Tropas britânicas acantonadas em quartéis com altas torres de betão envoltas em arame farpado; carros blindados da polícia de choque apedrejados por crianças nas cidades-fortaleza do IRA; um alto muro a separar católicos de protestantes ao longo de muitos quilómetros em Belfast, com portões que encerravam à noite, isolando as duas comunidades – este era ainda o cenário da Irlanda do Norte, em meados dos anos 90, quando lá estive em reportagem.
Nas paredes laterais das casas, desenhos e inscrições com os símbolos dos grupos armados de um e outro lado, num clima de confronto que a todo o momento podia explodir num novo atentado, a que se seguiria um outro de retaliação numa cadeia sangrenta sem fim.
Enquanto os nacionalistas católicos reivindicavam a unificação do Ulster com a República da Irlanda, os protestantes, herdeiros da colonização inglesa, maioritários no território, exigiam a continuação do domínio britânico.
O confronto era total e aparentemente sem saída.
E no entanto… pouco a pouco, o impasse sangrento a que se chegara e o crescente desgaste com inúmeras perdas de vidas de um lado e de outro (três mil e seiscentos mortos, incluindo centenas de soldados ingleses) acabou por gerar a consciência de que a perpetuação da violência não traria qualquer resultado útil, apenas aprofundando mais e mais o fosso entre as duas comunidades.
Com a agravante de gerar um clima de permanente instabilidade que por vezes extravasava perigosamente ora para a Irlanda, ora para a própria Inglaterra, como se viu no aparatoso atentado do IRA (Exército Republicano Irlandês) contra Margaret Thatcher, que fez ir pelos ares parte do Grande Hotel de Brighton, em 1984.
Começou por isso, a certa altura, a busca por uma solução
negociada.

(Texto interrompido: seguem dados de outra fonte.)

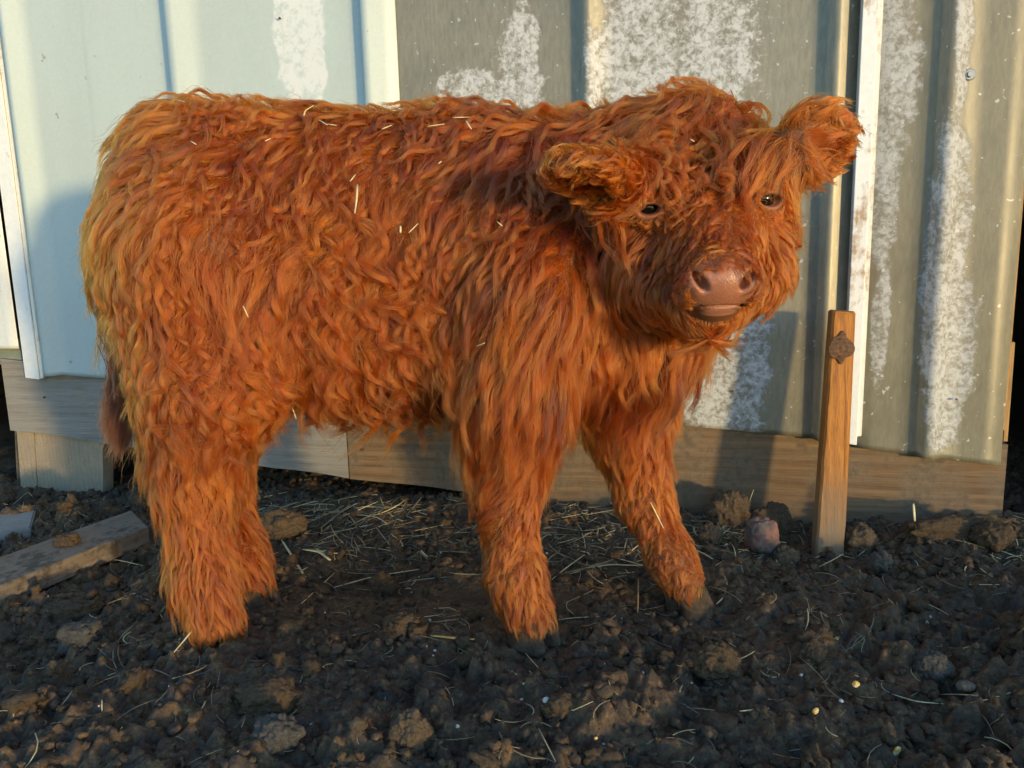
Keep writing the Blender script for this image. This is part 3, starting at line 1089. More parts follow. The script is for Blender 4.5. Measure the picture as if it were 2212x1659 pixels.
def litter(name, n, lmin, lmax, wmin, wmax, mat, sampler, seed, bend=0.3, lift=0.004, tilt=0.12, dull=1.4):
    g = np.random.default_rng(seed)
    x, y = sampler(g, n)
    n = len(x)
    L = lmin + (lmax - lmin) * g.random(n) ** 2.2
    a = g.uniform(0, 6.283, n)
    K = 6
    t_ = np.linspace(-0.5, 0.5, K)
    cb = g.normal(0, bend, n)
    ang = a[:, None] + cb[:, None] * t_[None] * 2 + (g.random(n) < 0.12)[:, None] * (t_[None] > 0.1) * g.normal(0, 0.8, n)[:, None]
    dx = np.cumsum(np.cos(ang) * (L / (K - 1))[:, None], 1)
    dy = np.cumsum(np.sin(ang) * (L / (K - 1))[:, None], 1)
    X, Yy = x[:, None] + dx - dx.mean(1, keepdims=True), y[:, None] + dy - dy.mean(1, keepdims=True)
    zg = ground_z(X.ravel(), Yy.ravel()).reshape(X.shape)
    # stiff piece: rests on the highest points under it
    fit = np.linspace(-1, 1, K)
    zm = zg.mean(1, keepdims=True) + (zg * fit).mean(1, keepdims=True) / (fit ** 2).mean() * fit
    Z = zm + np.maximum((zg - zm).max(1, keepdims=True) * 0.75, 0) + lift * g.random((n, 1)) + g.normal(0, tilt, (n, 1)) * t_[None] * L[:, None]
    pts = np.stack([X, Yy, Z], -1)
    w = g.uniform(wmin, wmax, n)
    V, Fa = ribbon_pieces(pts, w, w * g.uniform(0.35, 0.8, n))
    o = mesh_np(name, V, Fa, mat, None, False)
    att = o.data.attributes.new("tint", 'FLOAT', 'POINT')
    att.data.foreach_set("value", np.repeat(g.random(n) ** dull, K * 4).astype(np.float32))
    o["kind"] = "stuff"
    return o


def wall_y(x):
    return 1.66 - (x - 0.08) * math.tan(TH)


def samp_under(g, n):
    x = g.uniform(-0.62, 0.5, n)
    y = wall_y(x) - 0.02 - np.abs(g.normal(0, 0.26, n))
    k = (y > 1.0) & (g.random(n) < np.clip(0.5 + fbm(np.stack([x, y, x * 0], 1), 0.16, 2, 8), 0.08, 1))
    return x[k], y[k]


def samp_all(g, n):
    x = g.uniform(-1.3, 1.3, n)
    y = g.uniform(0.74, 1.75, n)
    k = (y < wall_y(x) - 0.03)
    return x[k], y[k]


def samp_right(g, n):
    x = g.uniform(0.35, 1.12, n)
    y = wall_y(x) - 0.02 - np.abs(g.normal(0, 0.14, n))
    return x, y


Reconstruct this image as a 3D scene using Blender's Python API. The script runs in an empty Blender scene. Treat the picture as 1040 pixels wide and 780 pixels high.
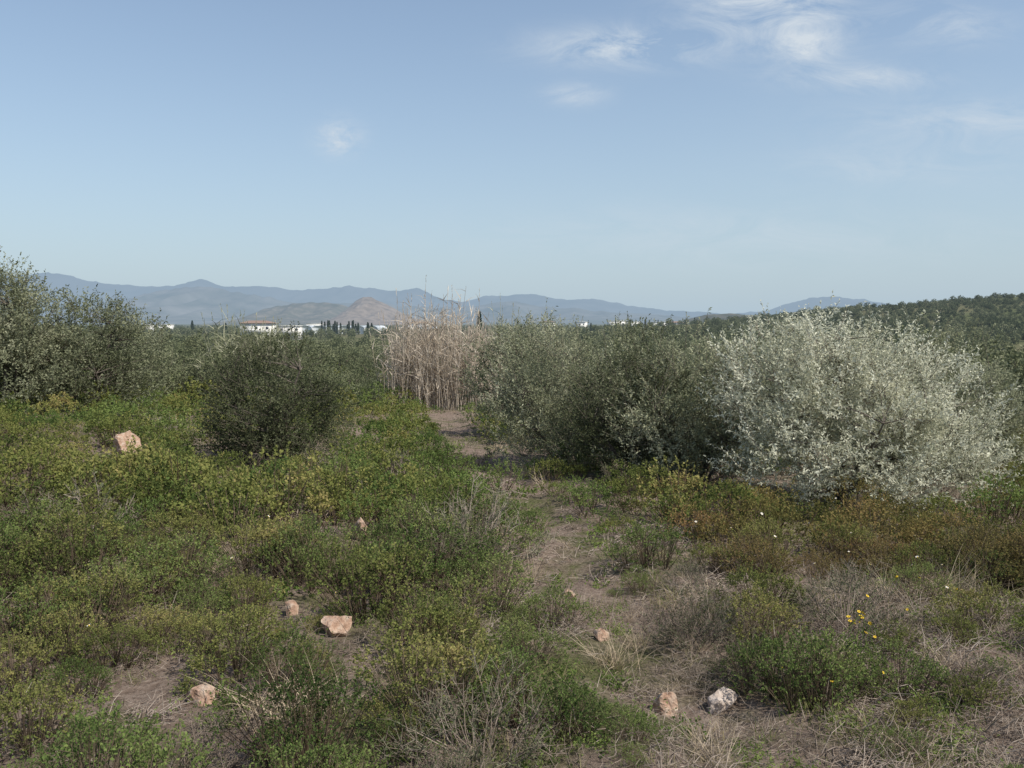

Primeiro timidamente, em contatos secretos exploratórios, depois em encontros abertos, colocando lado a lado as figuras mais emblemáticas das duas partes.
A excepcional conjuntura política interna e externa favoreceu o entendimento. Com Tony Blair em Londres e Bill Clinton em Washington, os obstáculos foram sendo ultrapassados e finalmente, em Abril de 1998, foi assinado um acordo (Good Friday Agreement) envolvendo os governos da Irlanda e da Grã-Bretanha, por um lado, e as principais forças políticas da Irlanda do Norte (Ulster) por outro.
Um acordo em que se definiram os termos de um auto-governo do território no qual participam até hoje os líderes políticos que antes se guerreavam.
Guerra sem fim e reflexão necessária
Um desses homens – Martin McGuiness, líder do IRA, faleceu a semana passada. Quando jovem, cometeu vários atentados, esteve preso, foi condenado, nunca abdicou das suas ideias, mas acabou, dos anos 90 para cá, por ter um papel-chave nas negociações de paz.
Justamente porque era um líder da linha mais irredutível e absolutamente respeitado pela militância nacionalista, o seu papel foi crucial para “vender o acordo às tropas”.
Para mim, que desde os anos 60, quando rebentou o conflito, me habituara a assistir ao confronto irredutível, ver figuras como o reverendo protestante Ian Paisley (também já falecido) ao lado do católico McGuiness, na mesma mesa e partilhando responsabilidades, foi das realidades políticas mais espantosas (e gratificantes) de toda a minha vida.
A coincidência do funeral de McGuiness com o atentado de Londres da semana passada faz reflectir sobre se na questão do terrorismo islâmico estaremos condenados a uma guerra sem fim ou se, como aconteceu na Irlanda do Norte, também será um dia possível pôr termo aos atentados.
A irrecusável solidariedade com as vítimas e a condenação total e sem ambiguidades do terrorismo não devem impedir que nos interroguemos sobre as causas profundas que estão na sua origem; e, também, sobre o que tem falhado na aproximação a essas comunidades nas grandes capitais europeias, a ponto de nelas se gerar uma espécie de quinta coluna interna do islamismo radical, sempre disposta a atacar-nos pelas costas.
Uma coisa é certa – persistir só no confronto bélico, sem procurar o diálogo com as grandes massas do Islão, já marcadas em muitos países por séculos de cruzadas e colonialismo, só poderá atiçar a guerra de civilizações que não queremos, produzindo mais e mais conflitos sem fim à vista.
Por mais radicais que tenham sido ou ainda sejam as posições em confronto, os benefícios do entendimento – que passa pelo reconhecimento dos interesses e direitos do outro – poderão ser muito superiores aos da guerra.
Apesar da fragilidade que ainda apresentam os acordos de 1998, na Irlanda do Norte, apesar do ressentimento e da dor nunca extinta das famílias atingidas pela violência, é possível superar a intransigência e dialogar – esta parece ser a grande lição de McGuiness.